It's The Platform Stupid
So we had a great couple of lunchtime sessions at CodeCamp last weekend. I ws one of the presenters for both.
On Saturday I was with fellow RD Jeremy Boyd and Microsoft Architect Advisor (aka Evangelist) Mark Carrol. We were discussing the future of software development.
On Sunday it was a discussion on the business of software with Mauricio Freitas from Geekzone and Rod Drury from Aftermail.
Anyway, Tim Haines has blogged about some of what was said I herewith is my reply (Read that post first if you've not already)
I'm am positive that I didn't say anything about Vista/Live specifically... we have it Video'd so we can find out. But I probably did misinterpret Rod supporting the Live/Vista wave of stuff if I said the words Vista and/or Live in my reply to Rod then I'll buy Tim lunch!). That said. I stand by my sentiments I think they are important and I think they are important for reasons that I really reinforced on Sat. Basically success in the software business is easier to achieve (for smaller scale businesses especially) if you build out on top of someone elses platform.
If we think of a quick history of computing.... the real success of the PC and Microsoft came about because of a few things:
- IBM and Intel provided a ubiquitous and fairly open hardware platform.
- Windows provided a platform for a whole ecosystem to build up on. ISVs fed of the uiquity of Windows and Windows was successful because everybody needed it to run their chosen applications- from Word to Autocad to Matlab.
- Some of the ISVs formed Platform type ecologies themselves- think of 3DS Max, Autocad. Think of Aftermail even, it is an application based on top of an application that runs on Windows that runs on IBM Compatible hardware.
Then along came the internet. The internet is a platform. My submission is that in terms of the layers we see above, the internet is far more of an IBM hardware platform than a plugin supporting 3D application.
No one owns the internet, no one dominates the internet to the extent of anything above. But, I don't think that it's stupid to reflect on this historical context a bit when we talk about future possibilities and platform plays.
So for example if you want to play in the e-commerce sandpit then you could build directly on the internet as your platform- say making a turnkey shopping app, or, you could build on top of another persons internet platform, say building tools to support business on eBay or TradeMe.
We're never going to have a Windows equivalent on the internet. No matter how hard Microsoft, Google and Yahoo try it's just not going to happen. The primary reasons being that a) no one vendor has a critical mas of market share and; b) It's too easy to build stuff on the internet without leveraging another platform (try writing stuff to run o Windows PCs without an OS... you need a Windows or a Linux make it a realistic proposition).
They way I see it there is a fundamental rule for all this 'future' web stuff:
Your application has to be a platform.

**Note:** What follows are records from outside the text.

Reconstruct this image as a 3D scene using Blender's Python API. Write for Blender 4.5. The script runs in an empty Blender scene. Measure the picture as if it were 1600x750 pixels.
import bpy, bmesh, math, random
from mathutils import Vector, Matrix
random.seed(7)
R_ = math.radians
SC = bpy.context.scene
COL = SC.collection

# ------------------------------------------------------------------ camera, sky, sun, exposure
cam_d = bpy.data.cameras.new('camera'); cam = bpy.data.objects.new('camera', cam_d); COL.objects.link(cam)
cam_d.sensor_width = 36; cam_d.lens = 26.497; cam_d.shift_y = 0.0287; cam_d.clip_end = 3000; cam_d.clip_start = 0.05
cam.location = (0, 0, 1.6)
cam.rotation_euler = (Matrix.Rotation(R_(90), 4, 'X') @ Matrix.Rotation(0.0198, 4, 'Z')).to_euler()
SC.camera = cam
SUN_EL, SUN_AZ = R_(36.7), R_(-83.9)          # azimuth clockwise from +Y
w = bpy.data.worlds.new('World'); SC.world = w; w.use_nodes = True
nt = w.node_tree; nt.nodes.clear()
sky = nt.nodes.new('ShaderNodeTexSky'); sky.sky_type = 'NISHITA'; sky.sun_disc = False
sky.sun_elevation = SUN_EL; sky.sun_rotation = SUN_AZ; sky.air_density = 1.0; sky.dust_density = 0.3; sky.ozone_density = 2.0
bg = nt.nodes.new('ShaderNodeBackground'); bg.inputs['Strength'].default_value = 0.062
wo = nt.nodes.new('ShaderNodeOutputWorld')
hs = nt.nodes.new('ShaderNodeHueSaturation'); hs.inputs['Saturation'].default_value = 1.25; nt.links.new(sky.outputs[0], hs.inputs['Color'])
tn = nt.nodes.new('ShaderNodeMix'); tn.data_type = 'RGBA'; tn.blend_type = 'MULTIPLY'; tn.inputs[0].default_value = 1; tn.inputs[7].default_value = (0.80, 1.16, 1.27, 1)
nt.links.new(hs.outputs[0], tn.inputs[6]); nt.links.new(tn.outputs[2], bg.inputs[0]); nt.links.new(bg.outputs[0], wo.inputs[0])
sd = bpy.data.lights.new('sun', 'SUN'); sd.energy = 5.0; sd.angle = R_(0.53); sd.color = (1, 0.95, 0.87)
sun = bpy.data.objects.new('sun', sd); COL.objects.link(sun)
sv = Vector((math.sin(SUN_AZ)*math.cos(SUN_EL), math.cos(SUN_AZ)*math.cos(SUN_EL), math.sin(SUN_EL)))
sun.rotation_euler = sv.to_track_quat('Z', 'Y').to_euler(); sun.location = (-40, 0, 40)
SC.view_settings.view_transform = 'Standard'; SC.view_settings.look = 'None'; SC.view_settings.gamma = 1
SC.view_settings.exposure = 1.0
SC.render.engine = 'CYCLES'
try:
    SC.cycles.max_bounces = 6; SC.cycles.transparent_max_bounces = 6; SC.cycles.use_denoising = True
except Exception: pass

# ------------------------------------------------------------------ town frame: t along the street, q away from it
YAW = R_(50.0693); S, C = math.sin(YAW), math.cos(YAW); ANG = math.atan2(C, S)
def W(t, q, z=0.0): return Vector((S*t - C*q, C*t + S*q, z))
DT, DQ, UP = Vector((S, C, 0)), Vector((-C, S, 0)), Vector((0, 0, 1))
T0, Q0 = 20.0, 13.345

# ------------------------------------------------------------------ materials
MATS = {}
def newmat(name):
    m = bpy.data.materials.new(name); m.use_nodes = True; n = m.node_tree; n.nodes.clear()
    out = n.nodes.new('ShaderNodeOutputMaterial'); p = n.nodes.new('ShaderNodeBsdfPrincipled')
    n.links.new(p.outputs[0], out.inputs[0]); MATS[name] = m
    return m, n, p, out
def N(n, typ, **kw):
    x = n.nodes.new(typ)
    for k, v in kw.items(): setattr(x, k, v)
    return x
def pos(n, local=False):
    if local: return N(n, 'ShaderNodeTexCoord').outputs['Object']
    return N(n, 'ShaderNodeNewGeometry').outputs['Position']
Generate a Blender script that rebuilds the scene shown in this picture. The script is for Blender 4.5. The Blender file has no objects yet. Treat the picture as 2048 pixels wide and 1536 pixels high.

It has to be a platform for others to build on top of from a business perspective foremost. And to achieve that business platform it's likely that you'll need to have your application setup as a platform in the technological sense to some degree as well. If you can support an ecosystem ontop of your application it will flourish.
Now where does this leave us with the whole discussion around Live.com? Live is a platform play, make no doubt about it- frankly it's about time. Does anyone remember Hailstorm? If that hadn't been sunk by the usual 'big corporate paranoia' that goes on do you thin we'd been all excitied about this Web 2.0 thing now? Or would it have happened a couple of years ago?
I want to be able to build applications that leverage my personal data, I'm less concerned with privay than I am with imersing myself in a decently chunky technological soup that makes my life better. The key problems in my life today are that I have too much information to digest, too many things todo and frnakly too many opinions on too many things to be able to express them, do them and read them in the time I have available. I couldn't give a crap if it's Microsoft or Google or Yahoo or whoever that drives the next platform but someone has to step up to the plate and do it and be able to do it without wails of 'multinational this' and 'big corporate that'.
I'm baffled as to how a shareable web hosted calendar type application (as we would have had with Hailstorm) was wrong when MSFT proposed it in 2001 but is the best thing since tinned beer now that Google have jumped on top of it. I reiterate- no one is going to dominate the internet.